**PROVIDED MATERIAL**.
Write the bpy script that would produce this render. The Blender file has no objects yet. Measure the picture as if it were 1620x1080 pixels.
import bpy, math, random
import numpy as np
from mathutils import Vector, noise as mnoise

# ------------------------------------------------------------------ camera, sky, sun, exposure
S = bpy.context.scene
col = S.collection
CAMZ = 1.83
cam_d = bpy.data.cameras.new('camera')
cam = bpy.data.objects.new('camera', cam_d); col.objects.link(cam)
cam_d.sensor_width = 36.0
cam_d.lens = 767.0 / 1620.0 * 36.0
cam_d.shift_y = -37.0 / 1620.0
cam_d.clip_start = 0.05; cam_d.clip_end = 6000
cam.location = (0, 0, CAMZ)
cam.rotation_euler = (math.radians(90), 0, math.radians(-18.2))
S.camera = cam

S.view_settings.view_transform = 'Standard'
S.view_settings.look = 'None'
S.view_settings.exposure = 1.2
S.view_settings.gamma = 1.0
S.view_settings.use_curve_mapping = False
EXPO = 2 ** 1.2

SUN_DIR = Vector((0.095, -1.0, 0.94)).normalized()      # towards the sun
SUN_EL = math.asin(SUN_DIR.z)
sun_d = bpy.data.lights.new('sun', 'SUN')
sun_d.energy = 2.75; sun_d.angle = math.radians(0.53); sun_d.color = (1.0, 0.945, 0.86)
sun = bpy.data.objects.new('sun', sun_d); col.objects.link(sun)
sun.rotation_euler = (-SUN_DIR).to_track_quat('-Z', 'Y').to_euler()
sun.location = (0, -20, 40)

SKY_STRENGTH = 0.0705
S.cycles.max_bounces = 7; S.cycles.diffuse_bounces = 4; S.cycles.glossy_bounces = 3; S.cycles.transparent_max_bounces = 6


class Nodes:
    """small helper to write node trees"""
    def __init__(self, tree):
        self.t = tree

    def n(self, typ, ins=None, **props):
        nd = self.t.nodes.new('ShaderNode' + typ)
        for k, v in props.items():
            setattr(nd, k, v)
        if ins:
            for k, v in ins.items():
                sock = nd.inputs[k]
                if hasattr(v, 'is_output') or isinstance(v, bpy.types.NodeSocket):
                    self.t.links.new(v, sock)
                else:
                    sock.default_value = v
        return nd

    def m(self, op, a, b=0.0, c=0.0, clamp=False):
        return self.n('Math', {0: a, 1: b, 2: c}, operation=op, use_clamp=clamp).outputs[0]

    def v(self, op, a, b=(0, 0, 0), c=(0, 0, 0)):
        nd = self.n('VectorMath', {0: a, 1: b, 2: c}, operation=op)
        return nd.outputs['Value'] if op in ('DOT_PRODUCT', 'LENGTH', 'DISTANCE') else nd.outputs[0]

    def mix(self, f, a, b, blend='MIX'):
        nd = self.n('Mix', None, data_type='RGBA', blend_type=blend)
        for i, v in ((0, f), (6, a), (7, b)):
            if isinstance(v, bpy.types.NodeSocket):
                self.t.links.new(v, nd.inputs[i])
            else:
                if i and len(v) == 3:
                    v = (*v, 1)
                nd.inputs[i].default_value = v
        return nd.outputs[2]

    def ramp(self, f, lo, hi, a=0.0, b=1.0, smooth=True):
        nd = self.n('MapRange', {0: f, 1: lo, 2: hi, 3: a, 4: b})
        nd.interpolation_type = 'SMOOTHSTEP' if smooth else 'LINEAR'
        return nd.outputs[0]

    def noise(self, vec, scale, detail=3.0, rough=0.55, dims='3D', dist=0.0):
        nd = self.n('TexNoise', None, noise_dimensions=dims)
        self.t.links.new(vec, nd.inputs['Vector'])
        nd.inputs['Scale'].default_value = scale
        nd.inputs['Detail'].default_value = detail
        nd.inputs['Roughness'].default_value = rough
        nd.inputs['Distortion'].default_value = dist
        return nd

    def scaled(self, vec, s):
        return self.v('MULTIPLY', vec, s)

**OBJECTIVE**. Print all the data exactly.

**SOLUTION TO THIS PROBLEM**.
Write the bpy script that would produce this render. The Blender file has no objects yet. Measure the picture as if it were 1620x1080 pixels.
import bpy, math, random
import numpy as np
from mathutils import Vector, noise as mnoise

# ------------------------------------------------------------------ camera, sky, sun, exposure
S = bpy.context.scene
col = S.collection
CAMZ = 1.83
cam_d = bpy.data.cameras.new('camera')
cam = bpy.data.objects.new('camera', cam_d); col.objects.link(cam)
cam_d.sensor_width = 36.0
cam_d.lens = 767.0 / 1620.0 * 36.0
cam_d.shift_y = -37.0 / 1620.0
cam_d.clip_start = 0.05; cam_d.clip_end = 6000
cam.location = (0, 0, CAMZ)
cam.rotation_euler = (math.radians(90), 0, math.radians(-18.2))
S.camera = cam

S.view_settings.view_transform = 'Standard'
S.view_settings.look = 'None'
S.view_settings.exposure = 1.2
S.view_settings.gamma = 1.0
S.view_settings.use_curve_mapping = False
EXPO = 2 ** 1.2

SUN_DIR = Vector((0.095, -1.0, 0.94)).normalized()      # towards the sun
SUN_EL = math.asin(SUN_DIR.z)
sun_d = bpy.data.lights.new('sun', 'SUN')
sun_d.energy = 2.75; sun_d.angle = math.radians(0.53); sun_d.color = (1.0, 0.945, 0.86)
sun = bpy.data.objects.new('sun', sun_d); col.objects.link(sun)
sun.rotation_euler = (-SUN_DIR).to_track_quat('-Z', 'Y').to_euler()
sun.location = (0, -20, 40)

SKY_STRENGTH = 0.0705
S.cycles.max_bounces = 7; S.cycles.diffuse_bounces = 4; S.cycles.glossy_bounces = 3; S.cycles.transparent_max_bounces = 6


class Nodes:
    """small helper to write node trees"""
    def __init__(self, tree):
        self.t = tree

    def n(self, typ, ins=None, **props):
        nd = self.t.nodes.new('ShaderNode' + typ)
        for k, v in props.items():
            setattr(nd, k, v)
        if ins:
            for k, v in ins.items():
                sock = nd.inputs[k]
                if hasattr(v, 'is_output') or isinstance(v, bpy.types.NodeSocket):
                    self.t.links.new(v, sock)
                else:
                    sock.default_value = v
        return nd

    def m(self, op, a, b=0.0, c=0.0, clamp=False):
        return self.n('Math', {0: a, 1: b, 2: c}, operation=op, use_clamp=clamp).outputs[0]

    def v(self, op, a, b=(0, 0, 0), c=(0, 0, 0)):
        nd = self.n('VectorMath', {0: a, 1: b, 2: c}, operation=op)
        return nd.outputs['Value'] if op in ('DOT_PRODUCT', 'LENGTH', 'DISTANCE') else nd.outputs[0]

    def mix(self, f, a, b, blend='MIX'):
        nd = self.n('Mix', None, data_type='RGBA', blend_type=blend)
        for i, v in ((0, f), (6, a), (7, b)):
            if isinstance(v, bpy.types.NodeSocket):
                self.t.links.new(v, nd.inputs[i])
            else:
                if i and len(v) == 3:
                    v = (*v, 1)
                nd.inputs[i].default_value = v
        return nd.outputs[2]

    def ramp(self, f, lo, hi, a=0.0, b=1.0, smooth=True):
        nd = self.n('MapRange', {0: f, 1: lo, 2: hi, 3: a, 4: b})
        nd.interpolation_type = 'SMOOTHSTEP' if smooth else 'LINEAR'
        return nd.outputs[0]

    def noise(self, vec, scale, detail=3.0, rough=0.55, dims='3D', dist=0.0):
        nd = self.n('TexNoise', None, noise_dimensions=dims)
        self.t.links.new(vec, nd.inputs['Vector'])
        nd.inputs['Scale'].default_value = scale
        nd.inputs['Detail'].default_value = detail
        nd.inputs['Roughness'].default_value = rough
        nd.inputs['Distortion'].default_value = dist
        return nd

    def scaled(self, vec, s):
        return self.v('MULTIPLY', vec, s)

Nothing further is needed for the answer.